The risks of buying overseas will have following risks which can be avoided if buying from domestic sources,

  1. Foreign Exchange Risk: The fluctuation in currency exchange rates can increase landing cost of the item. Large companies often use currency swaps and other hedging strategies with their bankers to avoid such risks. However, if sourced domestically this risk can be avoided
  2. The lead time of ordering is more and there will be risk of stock-out if the demand is high and items are not replenished.
  3. Customs regulations and formalities can delay the shipment if there is an issue with trade compliance, there is a risk of penalty.
  4. There is a risk of loss of shipment during transit due to natural disaster or negligence of shipping companies. The breakage will not be a risk as blouses are not fragile item.
  5. Quality control is a major risk, in case of quality issues the shipment can be rejected or may result loss and reordering will take more time. In fashion industry, meeting demand at the right time is the key for success.
  6. Time zones are different and communication becomes an issues.
  7. Different Government regulation, political unrest, Infrastructure issues such as lack of electricity and gas to the supplier may result delays in shipment.
  8. Language and cultural differences can create hurdles in placing and solving issues with the orders.

  1. Purchase contracts issued by Barbara’s firm provide for the goods to be produced, shipped and received within five months of the date the contract is issued. Should the monetary amounts specified in the contract be in U.S. dollars or in the currency of the nation where the manufacturer is located? Why?
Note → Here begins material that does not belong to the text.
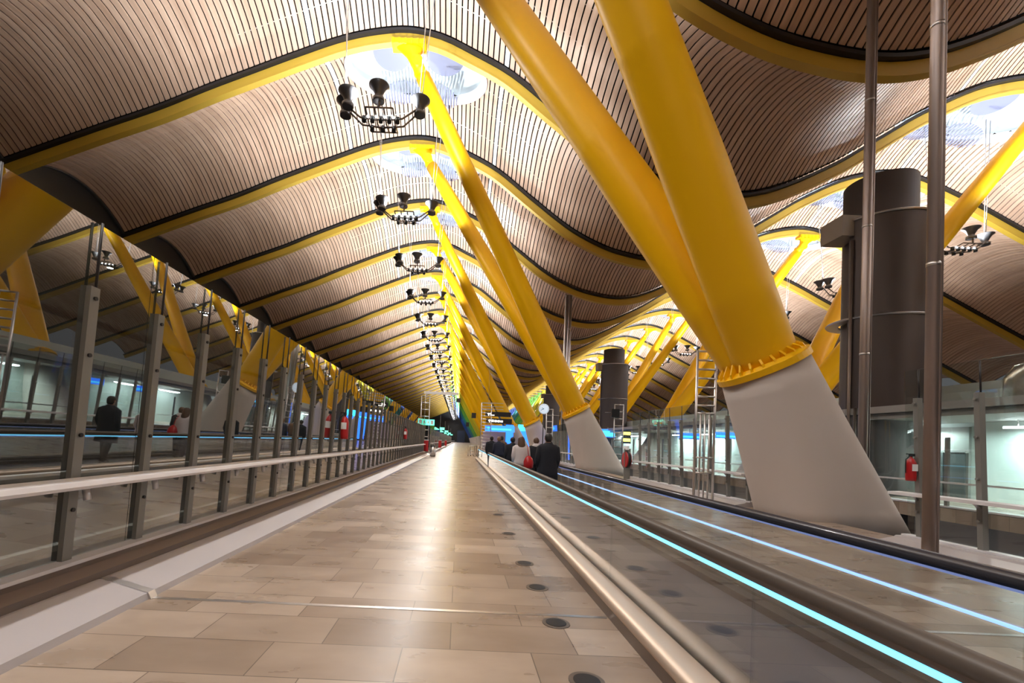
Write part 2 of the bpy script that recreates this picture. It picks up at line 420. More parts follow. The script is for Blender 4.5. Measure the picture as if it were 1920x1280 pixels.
# ================================================================= LAMP CLUSTERS
FD = (.04, .62)
def fixture_geo():
    parts = []
    def funnel(x, y):
        mb = MB(); pr = [(r_ * .86, z_ * .86) for r_, z_ in [(.26, -.32), (.30, -.30), (.30, -.12), (.17, -.08), (.19, .02), (.27, .2), (.36, .36), (.52, .5), (.52, .54), (.48, .54), (.33, .38), (.1, .2)]]
        n = 22
        mb.loft([[(x + r * math.cos(2 * math.pi * k / n), y + r * math.sin(2 * math.pi * k / n), z) for k in range(n)] for r, z in pr], 0); return mb
    for a, b in ((-1.75, .25), (1.7, 0), (-.05, -.75), (-1.5, -.35)): parts.append(('funnel', funnel(a, b), m_funnel))
    fr = MB()
    for s in (-1, 1):
        for q in (-.25, .25):
            fr.tube([(s * 1.55, q * .6, -.1), (s * .95, q, -.62), (0, q, -.72)], .045, 6)
    for y in (-.8, .8): fr.tube([(-.6, y, -.55), (.6, y, -.55)], .04, 6)
    for x in (-.6, -.2, .2, .6): fr.tube([(x, -.8, -.55), (x, 0, -.72), (x, .8, -.55)], .035, 6)
    fr.tube([(0, -.8, -.1), (0, -.8, -.55)], .05, 6)
    parts.append(('frame', fr, m_bronze))
    for i, (x, y) in enumerate(((-.75, -.3), (-.38, -.3), (0, -.3), (.38, -.3), (.75, -.3), (-.5, .3), (0, .3), (.5, .3))):
        sp = MB(); sp.tube([(x, y, -.86), (x, y, -.62)], .10, 10)
        parts.append(('spotlight', sp, m_blk))
    for x in (-.57, -.19, .19, .57): parts.append(('bulb', MB().box(x - .05, x + .05, -.42, -.36, -.70, -.60), m_bulb))
    cb = MB()
    for (x, y, tx, ty) in ((-1.75, 0, -1.9, .2), (-1.65, 0, -2.2, .3), (1.75, 0, 2.3, .3), (1.65, 0, 1.9, .2)):
        cb.tube([(x, y, .5), (tx, ty, 8.3 - (2.0 if True else 0) * 0)], .022, 5)
    parts.append(('cable', cb, m_steel))
    return parts
geo = fixture_geo()
def add_lights(root):
    for nm, e, z, rot, sz in (('uplight', UP_W, .62, math.pi, .9), ('wide_uplight', SIDE_W, .05, math.pi, .12), ('downlight', DOWN_W, -.95, 0, .5)):
        l = D.lights.get(nm)
        if not l:
            if nm == 'wide_uplight': l = D.lights.new(nm, 'SPOT'); l.spot_size = math.pi; l.spot_blend = .25; l.shadow_soft_size = sz
            else: l = D.lights.new(nm, 'AREA'); l.shape = 'DISK'; l.size = sz
            l.energy = e; l.color = (1, .96, .92) if nm == 'downlight' else (.88, .95, 1.0)
        o = D.objects.new(nm, l); COL.objects.link(o); o.parent = root; o.location = (0, 0, z); o.rotation_euler.x = rot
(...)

It would be better to contract in U.S. Dollars. The main reason is the stability of USD compared to other Asian currencies. Barbara’s firm is based in U.S. and it will be easy to make payments in USD. If supplier’s currency is used then buyer has to purchase the currency and it may result in foreign exchange risk. Asian suppliers also prefer dealing in USD due to less currency volatility.

  1. Title to the goods can pass from seller to buyer at any point between the seller’s shipping dock and the buyer’s receiving dock. Which point should be used for the blouses Barbara’s firm is buying? Why?

In case of Barbara’s firm, Delivered Duty Paid (DDP) will cover all the charges from the port of loading from manufacturer’s site till buyers receiving dock. However, it may result in higher unit cost charged by the supplier. In order to minimize cost and take control of the shipment it will be suitable to use FOB (Free On Board – Manufacturer City). This will allow buyer to select its own shipping company which will be more reliable and able to take control of transportation cost. Buyer has to deal with freight forwarders or Third Party Logistics Company which will handle the shipment on buyer’s behalf. If manufacturer is given the responsibility of taking charge of transportation then there is risk of them choosing the cheapest option which can result in delays in shipment. Some suppliers are offer better per unit cost with DDP and in such case Barbara’s firm do not have to deal with any issues of duty, custom clearance, carriage charges etc. A cost and risk analysis can be done between the two options which can show which is cheaper and less risky for the buyer.